Después de décadas de desprecio y olvido, lentamente vemos resurgir en ciudades chilenas la valorización del pavimento de adoquines. La reciente remodelación del barrio cívico incorporó la completa repavimentación de las calles aledañas al palacio de La Moneda con un adoquinado idéntico al que tuvo hasta mediados del siglo XX. Igual cosa con el entorno de la Plaza de Armas que hoy se embellece, así como con un buen número de pasajes en el centro Santiago. En Providencia se restauran trabajosamente pequeños tramos de la avenida Pedro de Valdivia, que con sus generosas dimensiones, notables edificios, gigantescos árboles, y especialmente gracias a su empedrado centenario, debe ser uno de los paisajes urbanos más espléndidos de toda la ciudad.
Y es que no hay ninguna razón para sacar los adoquines de las ciudades chilenas. Al contrario, el empedrado es un pavimento extraordinariamente noble y resistente; mucho más que el hormigón armado o el asfalto. Hay más, el adoquinado tiene un valor intrínseco, que hoy Chile sería incapaz de costear. Es por eso que muchas ciudades extranjeras, más avispadas y orgullosas que las nuestras, preservan concienzudamente sus adoquines, incluso en avenidas principales con intenso tránsito de transporte público. Pienso en zonas de las antiguas urbes norteamericanas como Boston, Chicago y Nueva York, y en casi todas las venerables capitales europeas, como París, Praga, Berlín, Londres y Roma. ¿Porqué conformarnos con menos?
Además de su valor intrínseco, material y humano, el adoquín de piedra nos conecta con nuestra historia y cultura. En el caso de Santiago, nuestras calles fueron construidas por los canteros de Colina, agrupación que subsiste orgullosamente hasta hoy gracias al tesón de algunos descendientes de los artesanos originales, que en su momento no solo pavimentaron la ciudad con el material extraído de los cerros del valle, incluidos el Blanco y el San Cristóbal, sino que participaron en la construcción del puente de Cal y Canto, la Catedral Metropolitana y los palacios de Tribunales y La Moneda.

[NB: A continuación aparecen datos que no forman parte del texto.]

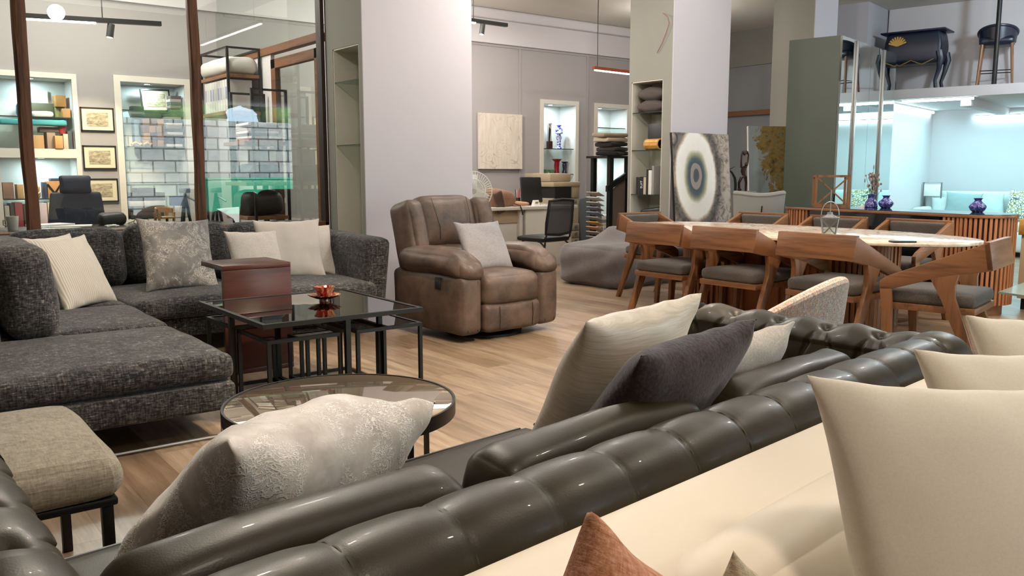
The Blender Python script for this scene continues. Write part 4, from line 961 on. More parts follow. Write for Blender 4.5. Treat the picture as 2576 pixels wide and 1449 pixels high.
link('slats', q, m['honey'], t, 0); link('rings', M().tube([(.06 * math.cos(2 * PI * k / 24), .10, .06 * math.sin(2 * PI * k / 24)) for k in range(24)], .006, 6, True).tube([(.06 * math.cos(2 * PI * k / 24), -.10, .06 * math.sin(2 * PI * k / 24)) for k in range(24)], .006, 6, True), m['lightwood'], t)
bks = [('1c1c1d', .20, .030, 'thin black book leaning at the left of the niche row'), ('232324', .20, .028, 'black book second in the niche row'), ('101112', .205, .05, 'thick black book with white spine lettering in the niche row'), ('b5aa98', .20, .04, 'tan book beside the lettered black book in the niche'), ('1a1a1a', .29, .03, 'tall dark book in the middle of the niche row'), ('dcd9d2', .28, .05, 'tall white book in the niche row'), ('8f8c8a', .33, .03, 'tallest grey book at the right of the niche row')]
yy = 7.15
for c, h, w, l in bks:
    yy -= w / 2 + .004
    t = thing('book', l, 'book', (7.40, yy, .949), 0, 'books in the pillar niche')
    link('cover', M().bb(-.08, .10, -w / 2, w / 2, 0, h, .002), plain('cover_' + c, c, .6), t, 0)
    if w == .05 and h < .25:
        q = M(); q.T = Matrix(((0, 0, -1, -.0815), (0, 1, 0, 0), (1, 0, 0, h * .56), (0, 0, 0, 1))); link('title', q.text('SUIT', .045, .0006), m['paper'], t, 0)
    yy -= w / 2
solo('folded_bag', M().soft((0, 0, .08), (.26, .34, .16), .05, n=8, fn=lambda p: (p.x, p.y, p.z * (1 - .6 * clampf((p.y + .17) / .34, 0, 1)) )), m['blackp'], 'black folded bag on the bottom of the pillar niche', 'bag', (7.48, 6.95, .66))
glass_shelf(7.305, 7.62, 6.745, 7.205, .655, 'under the black folded bag in the pillar niche', 'shelves in the filled pillar niche')
solo('loose_wire', M().tube([(7.28, 6.74, 2.95), (7.265, 6.66, 2.90), (7.27, 6.64, 2.83), (7.27, 6.68, 2.73), (7.275, 6.74, 2.63), (7.28, 6.82, 2.53)], .004, 6), plain('wire_red', '8a5a52', .5), 'loose red wire hanging from the pillar above the filled niche', 'wire', (0, 0, 0))
# ------------------------------------------------------------------ desk corner in front of the back wall
t = thing('flower_relief_panel', 'square cream panel with faint outlined flowers on the grey wall', 'painting', (7.586, 10.165, 1.653))
link('canvas', M().bb(-.392, .392, -.02, 0, -.398, .398), m['paint_flower'], t, 0); link('edge', M().bb(-.394, .394, 0, .02, -.4, .4), m['frame_white'], t, 0)
t = thing('office_desk', 'white panelled reception desk behind the brown recliner', 'desk', (6.85, 8.9, 0))
WD = plain('white_laminate', 'c9c3b8', .45, var=.02)
link('desktop', B(t).bb(5.9, 7.62, 8.50, 9.2, .735, .775, .003), WD, t)
link('drawer_front', B(t).bb(5.95, 6.69, 8.60, 8.64, .57, .735, .002), m['beige_plastic'], t)
link('front_panel', B(t).bb(5.95, 6.69, 8.62, 8.66, .02, .57, .002), WD, t); link('upright', B(t).bb(6.69, 6.74, 8.56, 8.66, .0, .735, .002), WD, t)
link('side_panel', B(t).bb(6.78, 7.56, 8.55, 8.60, .0, .735, .002), WD, t); link('end_panel', B(t).bb(7.53, 7.56, 8.6, 9.15, 0, .735), WD, t); link('end_panel', B(t).bb(5.92, 5.95, 8.6, 9.15, 0, .735), WD, t)
t = thing('mesh_chair', 'black mesh visitor chair with tube legs in front of the white desk', 'chair', (6.47, 7.80, 0), R(7))
link('seat', M().soft((0, .02, .43), (.45, .46, .06), .03, (0, 0, .012), 10), m['black'], t)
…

Muchas ciudades de Chile conservan todavía barrios adoquinados, y es fundamental defenderlos, protegerlos y restaurarlos. Mientras algunos municipios demuestran una férrea voluntad para preservar valores ambientales intangibles tales como la belleza, la historia y el orgullo cívico, otros son susceptibles de caer en la tentación de una mal entendida modernidad que presume de que todo lo nuevo es mejor, solo porque es nuevo. Cuidado con eso. Como decía un viejo tío: “Se acabarán las piedras, pero no los tontos”.